Dreadlocks or not?

Once dreadlocks were a religious symbol part of a culture, some would have them as a sign of protest, of advocacy, and of ethnic recognition. Nowadays this hairstyle has been popularized by the Jamaican Rastafarians. Members of the Rastafari movement wear dreadlocks to emphasize their belonging to their cultural identity. Dreadlocks are considered to be the oldest hairstyle in the world.

 

For a long time, wearing dreadlocks was a way to express one self as tolerant, resistant and rebellious. Reggae fans were among the most numerous to wear this hairstyle.
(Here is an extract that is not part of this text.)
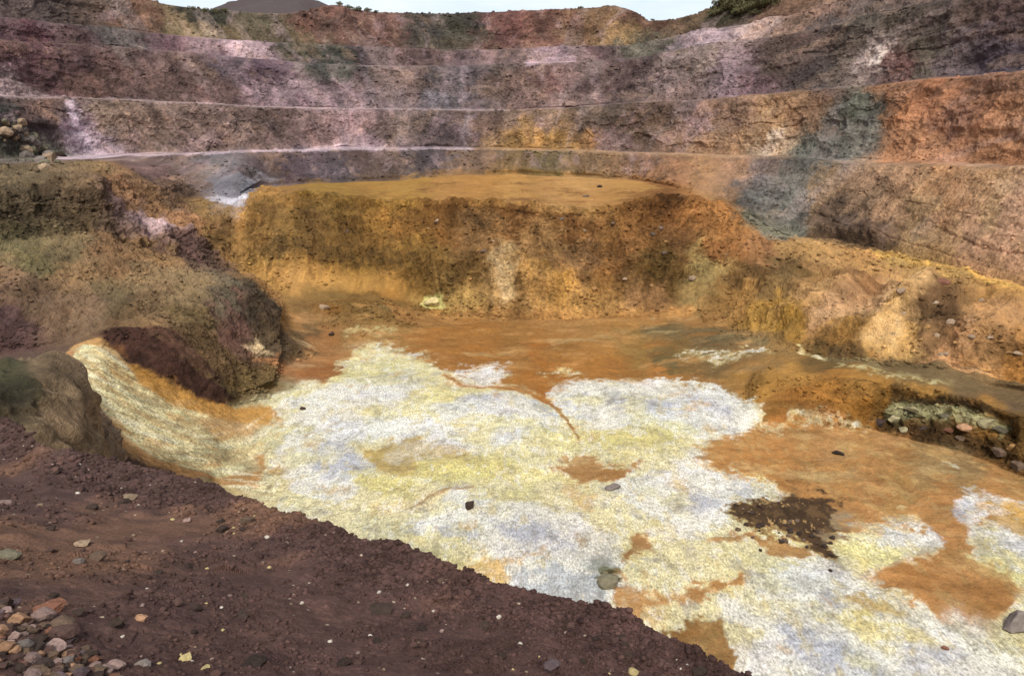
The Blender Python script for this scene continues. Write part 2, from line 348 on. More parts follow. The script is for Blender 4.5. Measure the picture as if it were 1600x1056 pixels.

The fashion and hip hop movement have also embraced the look.

 

Today, wearing dreadlocks is above all an aesthetic choice, like having a afro, cornrows, weaves, and so on…Wearing dreads has spread among black girls: it is a matter of reclaiming one’s identity by stopping straightening and weaving, and embracing the natural texture of one’s hair.

 

Between the 70s and the 90s, it was not easy for a young African to have dreadlocks. It raised suspicions, immaturity, idleness, lack of hygiene. It had a negative connation that was attached to all the stereoptypes that came with the hairstyle. In the 2000s dreadlocks evolve into a fashionable hairstyle for all.Dreads are now seen in schools as well as inworkplaces, as highlighted by Andrée Zengue Ndoundou, young Administrative and Human Resources Executive Director, at Weatherford Company in Port-Gentil in Gabon. Andrée: I hold my dreadlocks, it looks like a normal hairstyle and I get no negative comments on it. On the other hand, when they were still very short, I remember attending a meeting where other HREDs and local authorities were invited, a company ED told me laughingly: "you and your dreadlocks, to hire people you will require them to have dreadlocks as well”, other than that, they were well received. I went reconciliation attempt at the Labor inspection, I was most welcomed. The outfit also plays its part. I wear suits and heels, jewelries, so with my hairstyle, everything goes very well, I have no demeaning comments. It is the same for students, today, young women and men wear their dreadlocks without worrying about the disapproving look from society. They are aware of the disadvantage it can be. Should we judge a student or recruit an employee according to his / her hairstyle? The answer is no. But unfortunately depending on the countries, the environments or the openness of the interlocutors the answer varies.

I still remember one of my friends wanted to renew his passport in a sub-Saharan African country, had to shave his head. Attendants refused to take photos of individuals with dreadlocks.